China's trade surplus hit a new high of $14.5 billion in June, but it's a different story for plastics machinery.
While fostering exports of plastics machinery and molds, as showcased in June at NPE 2006 in Chicago, China remains a net importer of plastics machinery, with foreign-brand presses dominating the market.
``The money spent on imported machines is more than three times the export sales,'' said Dai Zhongrao, executive vice director-in-chief of the Beijing-based China Plastic Machine Industry Association.
On a dollar basis, imports have been growing 26.1 percent annually for the past five years.
For dies and molds, despite the active role of Chinese toolmakers in global outsourcing, exports in 2005 amounted to only half of the $1.1 billion in imports.
China exported about $800 million of plastics machinery in 2005. Although the figure skyrocketed by 66.9 percent per year, Dai said, ``It started low, so the actual amount is still pretty small.''
Thanks to Chinese plastics processors' growth rate of twice the gross domestic product, machinery demand continues to grow strongly. Machinery output values more than doubled in the past five years, averaging 23.3 percent.

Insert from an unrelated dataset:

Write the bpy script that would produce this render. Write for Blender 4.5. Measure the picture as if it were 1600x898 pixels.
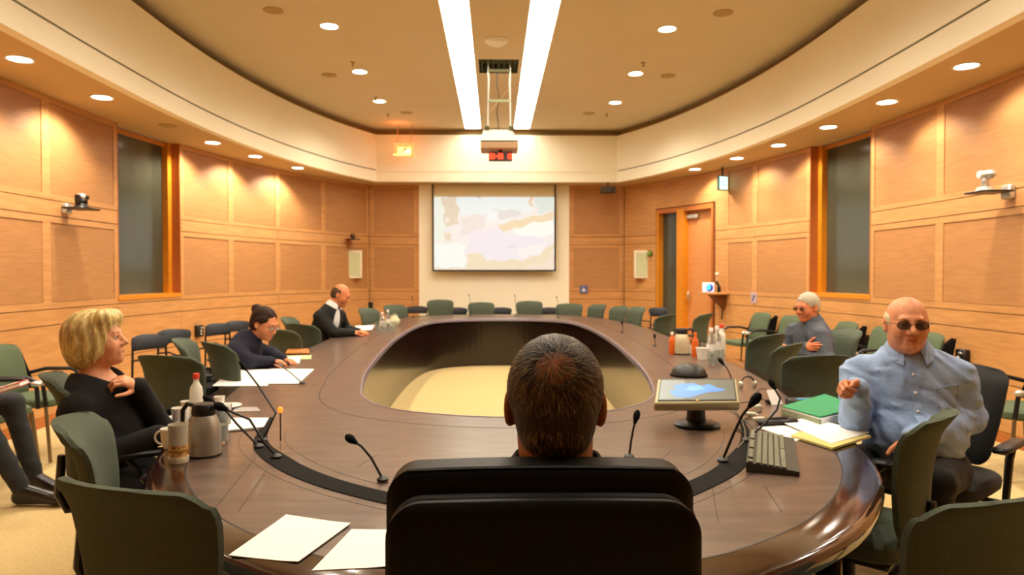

About 1,000 Chinese enterprises make plastics machinery, Dai said, but more than 60 percent of them are quite small.
``The Chinese plastic machinery industry still lags behind from meeting the needs of the rapidly growing national economy,'' Dai said.
He believes that pretty soon, domestic press makers will catch up and divide the market evenly with foreign companies.
Presses represent more than half of the entire industry's production and sales. Light industry, the firm's largest end market, includes consumer products, apparel, footwear, toys and sporting goods, followed by packaging, agricultural, electrical/electronics, construction and automotive.
China's total output for dies and molds was valued at 24 billion yuan ($3.01 billion) in 2005, up an average of 17.4 percent in each of the past five years.